On 10th Anniversary of Northeast Climate Program, Poll Shows Continued Overwhelming Support

A decade ago, on August 15, a group of Northeastern states led the nation and published a model rule to reduce carbon pollution from the country’s largest source: dirty coal, oil, and gas power plants. Since the Regional Greenhouse Gas Initiative (RGGI) program started, pollution has plummeted, the economy has grown, consumers have saved billions of dollars, and thousands of jobs have been created.
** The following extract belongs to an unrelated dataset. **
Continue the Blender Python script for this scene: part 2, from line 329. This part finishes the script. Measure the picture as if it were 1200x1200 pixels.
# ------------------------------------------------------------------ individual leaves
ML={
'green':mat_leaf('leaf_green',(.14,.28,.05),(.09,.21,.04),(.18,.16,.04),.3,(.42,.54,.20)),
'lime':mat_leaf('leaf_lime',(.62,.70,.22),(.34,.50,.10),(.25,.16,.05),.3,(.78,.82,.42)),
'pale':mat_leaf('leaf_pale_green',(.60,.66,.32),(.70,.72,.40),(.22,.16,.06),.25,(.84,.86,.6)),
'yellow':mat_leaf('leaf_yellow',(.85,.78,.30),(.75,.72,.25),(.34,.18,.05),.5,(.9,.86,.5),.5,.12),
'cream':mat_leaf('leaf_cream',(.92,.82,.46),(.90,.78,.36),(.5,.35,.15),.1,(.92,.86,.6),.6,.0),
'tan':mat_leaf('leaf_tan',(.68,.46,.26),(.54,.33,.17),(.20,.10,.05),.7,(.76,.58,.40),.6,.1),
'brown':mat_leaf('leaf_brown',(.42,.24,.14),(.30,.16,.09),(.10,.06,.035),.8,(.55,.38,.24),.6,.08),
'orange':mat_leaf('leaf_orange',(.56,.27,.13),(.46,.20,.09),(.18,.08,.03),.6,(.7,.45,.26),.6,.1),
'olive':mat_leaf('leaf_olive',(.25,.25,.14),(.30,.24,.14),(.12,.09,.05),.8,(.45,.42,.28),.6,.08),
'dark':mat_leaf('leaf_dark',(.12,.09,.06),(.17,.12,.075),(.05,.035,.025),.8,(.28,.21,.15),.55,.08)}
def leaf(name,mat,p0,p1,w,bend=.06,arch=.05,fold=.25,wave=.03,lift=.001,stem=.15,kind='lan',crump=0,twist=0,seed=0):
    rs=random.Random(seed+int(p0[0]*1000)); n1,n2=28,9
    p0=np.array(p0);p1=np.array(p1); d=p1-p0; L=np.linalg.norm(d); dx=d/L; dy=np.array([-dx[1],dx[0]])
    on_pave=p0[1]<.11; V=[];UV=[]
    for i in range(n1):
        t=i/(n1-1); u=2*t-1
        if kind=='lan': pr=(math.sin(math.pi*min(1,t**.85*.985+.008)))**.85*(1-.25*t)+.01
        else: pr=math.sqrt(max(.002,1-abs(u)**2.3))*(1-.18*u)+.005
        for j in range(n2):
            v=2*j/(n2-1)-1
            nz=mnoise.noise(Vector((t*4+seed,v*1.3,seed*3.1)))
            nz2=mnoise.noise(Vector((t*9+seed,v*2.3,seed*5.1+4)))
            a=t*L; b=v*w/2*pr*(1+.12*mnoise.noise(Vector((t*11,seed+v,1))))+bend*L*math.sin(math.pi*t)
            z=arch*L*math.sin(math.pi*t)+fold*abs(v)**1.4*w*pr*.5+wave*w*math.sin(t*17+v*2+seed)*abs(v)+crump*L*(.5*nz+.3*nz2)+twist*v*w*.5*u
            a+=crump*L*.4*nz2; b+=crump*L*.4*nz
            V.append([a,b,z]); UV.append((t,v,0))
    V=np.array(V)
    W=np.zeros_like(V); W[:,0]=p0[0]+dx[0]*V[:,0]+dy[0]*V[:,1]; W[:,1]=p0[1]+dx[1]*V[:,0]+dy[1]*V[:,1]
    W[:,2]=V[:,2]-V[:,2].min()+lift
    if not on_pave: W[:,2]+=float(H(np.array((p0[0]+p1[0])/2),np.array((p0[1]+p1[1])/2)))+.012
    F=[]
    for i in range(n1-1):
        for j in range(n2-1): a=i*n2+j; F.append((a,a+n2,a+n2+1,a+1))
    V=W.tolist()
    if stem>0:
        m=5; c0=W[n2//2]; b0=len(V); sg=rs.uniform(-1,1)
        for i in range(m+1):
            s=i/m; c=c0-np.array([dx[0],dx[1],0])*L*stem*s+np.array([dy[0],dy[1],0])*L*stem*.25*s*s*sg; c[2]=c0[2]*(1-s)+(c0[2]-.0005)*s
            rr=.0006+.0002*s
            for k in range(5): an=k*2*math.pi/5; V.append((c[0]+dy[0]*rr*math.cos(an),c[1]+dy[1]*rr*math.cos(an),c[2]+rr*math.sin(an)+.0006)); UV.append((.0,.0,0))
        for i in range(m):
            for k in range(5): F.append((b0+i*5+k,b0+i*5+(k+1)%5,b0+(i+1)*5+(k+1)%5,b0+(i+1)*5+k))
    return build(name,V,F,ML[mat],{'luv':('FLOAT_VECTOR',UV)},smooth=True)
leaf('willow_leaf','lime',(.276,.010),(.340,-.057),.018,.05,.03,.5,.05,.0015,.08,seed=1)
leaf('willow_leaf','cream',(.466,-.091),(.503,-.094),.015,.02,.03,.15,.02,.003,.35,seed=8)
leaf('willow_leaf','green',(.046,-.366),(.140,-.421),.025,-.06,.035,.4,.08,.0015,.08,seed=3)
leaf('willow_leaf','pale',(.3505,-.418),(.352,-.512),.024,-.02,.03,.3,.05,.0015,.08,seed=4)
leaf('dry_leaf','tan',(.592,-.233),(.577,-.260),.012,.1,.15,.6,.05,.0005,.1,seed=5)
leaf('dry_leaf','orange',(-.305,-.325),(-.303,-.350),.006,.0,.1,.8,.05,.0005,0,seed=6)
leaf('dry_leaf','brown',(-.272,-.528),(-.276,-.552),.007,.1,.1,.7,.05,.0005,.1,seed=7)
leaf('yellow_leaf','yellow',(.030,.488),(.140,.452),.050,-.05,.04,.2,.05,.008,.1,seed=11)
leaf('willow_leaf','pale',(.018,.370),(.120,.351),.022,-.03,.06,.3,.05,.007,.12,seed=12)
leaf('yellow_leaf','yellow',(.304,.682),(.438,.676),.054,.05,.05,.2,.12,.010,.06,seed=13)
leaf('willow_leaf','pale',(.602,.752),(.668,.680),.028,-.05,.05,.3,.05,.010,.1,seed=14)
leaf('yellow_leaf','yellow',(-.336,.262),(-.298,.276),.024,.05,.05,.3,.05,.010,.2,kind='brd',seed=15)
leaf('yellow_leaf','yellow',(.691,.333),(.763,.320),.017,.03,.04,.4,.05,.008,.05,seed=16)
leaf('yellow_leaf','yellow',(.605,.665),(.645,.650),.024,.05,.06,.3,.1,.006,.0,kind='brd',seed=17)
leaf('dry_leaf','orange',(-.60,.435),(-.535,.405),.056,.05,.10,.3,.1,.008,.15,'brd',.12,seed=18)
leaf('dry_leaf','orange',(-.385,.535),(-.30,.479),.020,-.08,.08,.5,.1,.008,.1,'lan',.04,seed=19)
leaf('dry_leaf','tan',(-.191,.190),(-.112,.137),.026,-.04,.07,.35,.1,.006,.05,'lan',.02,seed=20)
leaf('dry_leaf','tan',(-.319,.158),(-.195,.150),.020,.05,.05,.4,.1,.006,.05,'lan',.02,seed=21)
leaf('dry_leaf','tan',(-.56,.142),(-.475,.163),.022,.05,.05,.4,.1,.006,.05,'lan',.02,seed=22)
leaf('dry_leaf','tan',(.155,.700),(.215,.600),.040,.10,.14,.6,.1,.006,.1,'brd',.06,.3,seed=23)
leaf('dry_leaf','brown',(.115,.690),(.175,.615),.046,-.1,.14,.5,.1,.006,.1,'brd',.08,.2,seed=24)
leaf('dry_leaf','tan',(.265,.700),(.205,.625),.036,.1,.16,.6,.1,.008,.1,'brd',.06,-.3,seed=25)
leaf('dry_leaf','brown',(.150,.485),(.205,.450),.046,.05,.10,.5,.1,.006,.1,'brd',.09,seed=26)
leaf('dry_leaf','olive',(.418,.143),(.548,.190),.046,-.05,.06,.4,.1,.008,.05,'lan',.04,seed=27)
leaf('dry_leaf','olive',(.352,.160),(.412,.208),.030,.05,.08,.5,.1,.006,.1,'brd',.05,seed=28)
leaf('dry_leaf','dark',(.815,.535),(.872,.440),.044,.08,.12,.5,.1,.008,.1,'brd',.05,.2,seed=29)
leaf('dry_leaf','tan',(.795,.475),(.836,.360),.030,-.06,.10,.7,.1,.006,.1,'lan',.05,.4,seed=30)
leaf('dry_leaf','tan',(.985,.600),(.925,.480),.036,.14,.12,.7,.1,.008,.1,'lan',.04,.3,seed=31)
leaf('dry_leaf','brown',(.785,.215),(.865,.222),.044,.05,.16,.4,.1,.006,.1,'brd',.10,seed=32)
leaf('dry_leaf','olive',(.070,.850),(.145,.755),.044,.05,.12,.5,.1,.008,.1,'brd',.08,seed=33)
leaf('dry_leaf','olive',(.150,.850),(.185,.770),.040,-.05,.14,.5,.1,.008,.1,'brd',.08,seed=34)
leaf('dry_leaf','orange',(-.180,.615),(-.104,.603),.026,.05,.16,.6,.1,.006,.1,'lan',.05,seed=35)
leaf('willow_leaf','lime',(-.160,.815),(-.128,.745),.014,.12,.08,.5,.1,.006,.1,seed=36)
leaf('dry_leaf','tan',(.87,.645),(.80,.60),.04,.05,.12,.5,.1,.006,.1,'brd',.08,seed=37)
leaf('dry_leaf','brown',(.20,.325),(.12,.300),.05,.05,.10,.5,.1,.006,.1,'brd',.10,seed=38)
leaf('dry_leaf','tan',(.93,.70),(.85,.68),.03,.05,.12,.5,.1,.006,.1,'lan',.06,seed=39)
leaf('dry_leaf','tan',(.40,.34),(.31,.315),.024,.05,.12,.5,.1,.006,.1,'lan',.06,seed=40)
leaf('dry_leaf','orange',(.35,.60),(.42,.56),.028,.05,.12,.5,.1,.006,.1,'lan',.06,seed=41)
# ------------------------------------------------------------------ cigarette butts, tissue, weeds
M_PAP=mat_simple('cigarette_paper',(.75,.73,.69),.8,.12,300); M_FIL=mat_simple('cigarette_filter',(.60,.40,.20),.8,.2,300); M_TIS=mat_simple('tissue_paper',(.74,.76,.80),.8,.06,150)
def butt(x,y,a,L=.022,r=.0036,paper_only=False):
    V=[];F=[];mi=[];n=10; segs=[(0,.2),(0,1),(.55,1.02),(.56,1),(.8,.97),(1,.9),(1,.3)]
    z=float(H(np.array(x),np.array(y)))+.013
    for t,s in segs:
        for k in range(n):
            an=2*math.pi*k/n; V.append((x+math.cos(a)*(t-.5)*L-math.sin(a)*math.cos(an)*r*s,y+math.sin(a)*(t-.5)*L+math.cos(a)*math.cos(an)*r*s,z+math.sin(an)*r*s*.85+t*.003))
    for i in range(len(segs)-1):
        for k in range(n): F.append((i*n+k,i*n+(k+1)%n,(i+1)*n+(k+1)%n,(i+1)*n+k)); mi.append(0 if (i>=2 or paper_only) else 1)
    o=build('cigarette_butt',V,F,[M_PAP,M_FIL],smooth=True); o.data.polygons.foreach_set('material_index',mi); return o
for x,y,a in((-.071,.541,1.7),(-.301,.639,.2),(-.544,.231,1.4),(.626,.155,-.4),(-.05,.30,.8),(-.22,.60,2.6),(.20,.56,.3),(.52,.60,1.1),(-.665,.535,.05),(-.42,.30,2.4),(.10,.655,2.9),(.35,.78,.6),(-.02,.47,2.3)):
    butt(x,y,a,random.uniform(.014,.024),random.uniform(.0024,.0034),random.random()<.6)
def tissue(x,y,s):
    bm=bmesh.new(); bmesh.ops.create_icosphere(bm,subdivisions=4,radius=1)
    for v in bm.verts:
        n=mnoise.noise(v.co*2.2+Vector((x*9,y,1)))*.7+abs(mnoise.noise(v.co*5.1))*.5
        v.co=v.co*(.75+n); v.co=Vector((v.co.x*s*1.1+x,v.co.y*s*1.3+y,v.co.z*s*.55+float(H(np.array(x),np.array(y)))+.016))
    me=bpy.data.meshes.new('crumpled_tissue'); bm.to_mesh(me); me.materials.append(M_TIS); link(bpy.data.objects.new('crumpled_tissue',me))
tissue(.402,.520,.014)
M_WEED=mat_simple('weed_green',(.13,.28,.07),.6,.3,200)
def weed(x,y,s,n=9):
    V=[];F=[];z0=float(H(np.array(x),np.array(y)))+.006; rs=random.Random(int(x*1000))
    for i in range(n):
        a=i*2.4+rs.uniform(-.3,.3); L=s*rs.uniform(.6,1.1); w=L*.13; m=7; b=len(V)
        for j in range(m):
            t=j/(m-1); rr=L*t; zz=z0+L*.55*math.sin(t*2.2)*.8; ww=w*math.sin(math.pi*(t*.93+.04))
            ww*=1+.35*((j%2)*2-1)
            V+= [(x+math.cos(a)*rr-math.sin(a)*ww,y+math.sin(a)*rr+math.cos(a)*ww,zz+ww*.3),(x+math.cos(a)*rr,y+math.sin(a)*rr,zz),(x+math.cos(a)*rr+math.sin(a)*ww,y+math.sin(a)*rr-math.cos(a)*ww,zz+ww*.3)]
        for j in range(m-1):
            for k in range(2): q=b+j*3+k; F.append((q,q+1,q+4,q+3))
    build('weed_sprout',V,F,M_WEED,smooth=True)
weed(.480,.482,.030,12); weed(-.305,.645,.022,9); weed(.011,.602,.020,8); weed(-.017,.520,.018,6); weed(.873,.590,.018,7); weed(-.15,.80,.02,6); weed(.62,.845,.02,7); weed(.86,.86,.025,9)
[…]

Now, on its tenth anniversary, a new poll shows continued overwhelming popularity of these climate actions by Northeast states: 77 percent of voters in the region support their state’s involvement in the RGGI program. This remarkable level of support actually increases to 79 percent when you ask those voters whether the RGGI states should continue their progress and reduce carbon pollution from power plants by five percent annually from 2020 levels through 2030, the amount needed to ensure states hit their climate goals as part of the ongoing 2016 Program Review.

You read that right: nearly eight in ten Northeast voters support a stronger and more just future for the Regional Greenhouse Gas Initiative. Poll participants believe that strengthening RGGI will have a positive effect on air quality, public health and the environment.

These poll numbers shouldn’t come as a huge surprise - we’ve seen time and time again across the U.S. that Americans want clean energy instead of dirty fossil fuels like coal. They know clean energy means less air and water pollution, more jobs, and economic boost.

On the heels of this great anniversary news come calls for the states to continue and strengthen the RGGI program, as part of an ongoing regular review. An analysis done by Synapse Energy Economics concluded that the most cost effective way to reach the states’ climate targets includes improvements to RGGI, and those actions would generate nearly 60,000 jobs per year through 2030 and save more than $25 billion region-wide. With those numbers it should be no surprise that nearly 100 major businesses and investors called on the RGGI member states to put in place future pollution targets that decline five percent annually from 2020 levels through 2030.

As we celebrate the Northeast’s milestone of climate leadership, it is time for the states participating in RGGI to take that overwhelmingly popular step and set a strong and just future for the next ten years and beyond.